__Set task__
For the data below, work out how many lines contain the word "scene" and supply only that number.

__Given material__
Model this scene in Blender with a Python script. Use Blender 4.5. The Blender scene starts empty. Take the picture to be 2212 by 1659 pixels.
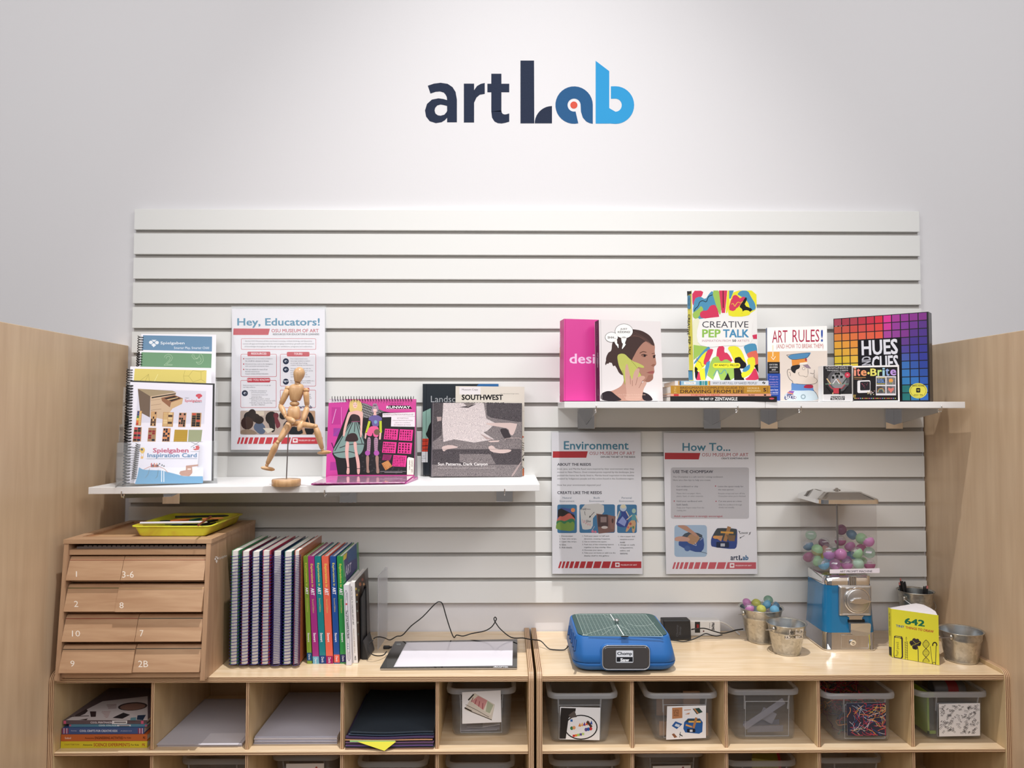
import bpy, bmesh, math, random
import numpy as np
from mathutils import Vector, Matrix
SC = bpy.context.scene
COL = SC.collection
R = math.radians
# ---------------------------------------------------------------- camera
F = 1600.; YAW, PIT, ROL = .0102, .0378, .0004        # focal length in pixels of the 2212 px wide frame
C = np.array([-.0758, -2.2776, 1.4287])
FW = np.array([math.sin(YAW)*math.cos(PIT), math.cos(YAW)*math.cos(PIT), math.sin(PIT)])
_rt = np.array([math.cos(YAW), -math.sin(YAW), 0.]); _up = np.cross(_rt, FW)
RT = math.cos(ROL)*_rt+math.sin(ROL)*_up; UP = -math.sin(ROL)*_rt+math.cos(ROL)*_up
cam = bpy.data.cameras.new('camera'); cam.sensor_width = 36; cam.lens = 36*F/2212; cam.clip_start = .05; cam.clip_end = 60
camo = bpy.data.objects.new('camera', cam); COL.objects.link(camo)
camo.matrix_world = Matrix(((RT[0], UP[0], -FW[0], C[0]), (RT[1], UP[1], -FW[1], C[1]), (RT[2], UP[2], -FW[2], C[2]), (0, 0, 0, 1)))
SC.camera = camo
# ---------------------------------------------------------------- world, lights, exposure
w = bpy.data.worlds.new('room_light'); SC.world = w; w.use_nodes = True
w.node_tree.nodes['Background'].inputs[0].default_value = (.93, .95, 1., 1)
w.node_tree.nodes['Background'].inputs[1].default_value = .13
def spot(name, loc, tgt, power, size, blend, radius, col=(1, 1, 1)):
    l = bpy.data.lights.new(name, 'SPOT'); l.energy = power; l.spot_size = R(size); l.spot_blend = blend
    l.shadow_soft_size = radius; l.color = col
    o = bpy.data.objects.new(name, l); COL.objects.link(o); o.location = loc
    o.rotation_euler = (Vector(tgt)-Vector(loc)).to_track_quat('-Z', 'Y').to_euler(); return o
def area(name, loc, tgt, power, sx, sy, col=(1, 1, 1)):
    l = bpy.data.lights.new(name, 'AREA'); l.shape = 'RECTANGLE'; l.size = sx; l.size_y = sy; l.energy = power; l.color = col
    o = bpy.data.objects.new(name, l); COL.objects.link(o); o.location = loc
    o.rotation_euler = (Vector(tgt)-Vector(loc)).to_track_quat('-Z', 'Y').to_euler(); return o
spot('track_light', (0, -1.2, 5.0), (0, -.72, .8), 590, 56, 1., .03, (1, .985, .965))
area('front_fill', (0, -3.4, 3.1), (0, 0, 1.1), 74, 4.6, 1.8, (1, .98, .975))  # added frontal fill to soften the shadows, not a fixture
area('side_fill_left', (-2.2, -2.6, 3.6), (-1.0, 0, 1.1), 24, .8, .8, (1, .985, .97))  # added soft fill to even out the left side
area('side_fill_right', (2.2, -2.6, 3.6), (1.0, 0, 1.1), 24, .8, .8, (1, .985, .97))  # its twin, added to even out the right side
SC.view_settings.view_transform = 'Standard'; SC.view_settings.look = 'None'
SC.view_settings.exposure = 0.0; SC.view_settings.gamma = 1.0
try: SC.view_settings.use_curve_mapping = False
except Exception: pass
# ---------------------------------------------------------------- measuring: a pixel of the photograph to a point on a known plane
def ray(x, y): return RT*((x-1106)/F)-UP*((y-829.5)/F)+FW
def onY(x, y, Y): d = ray(x, y); return C+d*((Y-C[1])/d[1])
def onZ(x, y, Z): d = ray(x, y); return C+d*((Z-C[2])/d[2])
def onX(x, y, X): d = ray(x, y); return C+d*((X-C[0])/d[0])
class Plane:
    """a real surface: origin, normal towards the viewer; at() finds where a measured pixel lies on it"""
    def __init__(s, o, n): s.o = np.array(o, float); s.n = np.array(n, float); s.n /= np.linalg.norm(s.n)
    def at(s, x, y): d = ray(x, y); return C+d*((s.o-C)@s.n/(d@s.n))
def leanplane(o, yaw=0, tilt=0):
    """upright surface through o facing -Y; yaw turns it about Z (deg, + shows its face to the right), tilt leans its top back"""
    a, t = R(yaw), R(tilt)
    return Plane(o, (math.sin(a)*math.cos(t), -math.cos(a)*math.cos(t), math.sin(t)))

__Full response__
2